Data review on the workstation

SPEC produces datafiles that consist of a alternation of scan headers and data in columns. There are several commands to allow data visualisation in SPEC. E.g. data from SPEC files can be displayed directly on the workstation using the cplot package.

  • plotselect <counter> - choose the counter that is displayed in the real time or splot spectrum window during standard SPEC scans. For data collected in continous mode, the equivalent command is zapplotselect.
  • cplot <scannumber> <x-col-number> <ycol-number> - plots in a new window. For each of the three parameters you can use -1, -2, ... to indicate the last, the last but one, etc.
  • pplot <scannumber> <x-col-number> <ycol-number > - produces the same plot on the beamline printer.
  • cpsetup - change the appearance of your cplot 's.

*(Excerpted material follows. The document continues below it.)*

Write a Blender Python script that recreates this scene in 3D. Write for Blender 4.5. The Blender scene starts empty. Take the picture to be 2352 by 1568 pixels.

An alternative for using cplot is the use of NEWPLOT (onsite only link). Type newplot

at the Unix prompt and the rest is self- explanatory.

Data transfer to PC:

Strictly spoken there is no need to transfer data to PC. The data disk is mounted as a network drive at all the beamline Windows PC's (mount point \\bldata\id26\) and is also accessible from any unix machine under /data/id26/

. Nevertheless it is always recommended to make a copy of the SPEC datafiles to the local directory, especially if you plan to perform any on-line data analysis.

More commands

  • lsdef- list the macros currently defined.
  • h - gives the help associated to a defined macro.
  • <variable> = <value> - assign value to the global variable.
  • p <variable> - print value of the global variable.
  • wa - where are all my motors.
  • wmono - where are all the monochromator related motors.
  • wid - where are all the insertion devices motors (gaps and tapers).
  • wtab - where are all the tables.
  • whex - where are all the hexapodes.
  • wdet - where are the detector related motors.
  • wslits - where are beamline slits.
  • timescan - perform a timescan.
  • ^C (control-C) - abort an action (scan).
  • reconfig - reinitialise hardware, device servers, macro definitions, etc..
  • def <name> { .... } - write your own macro.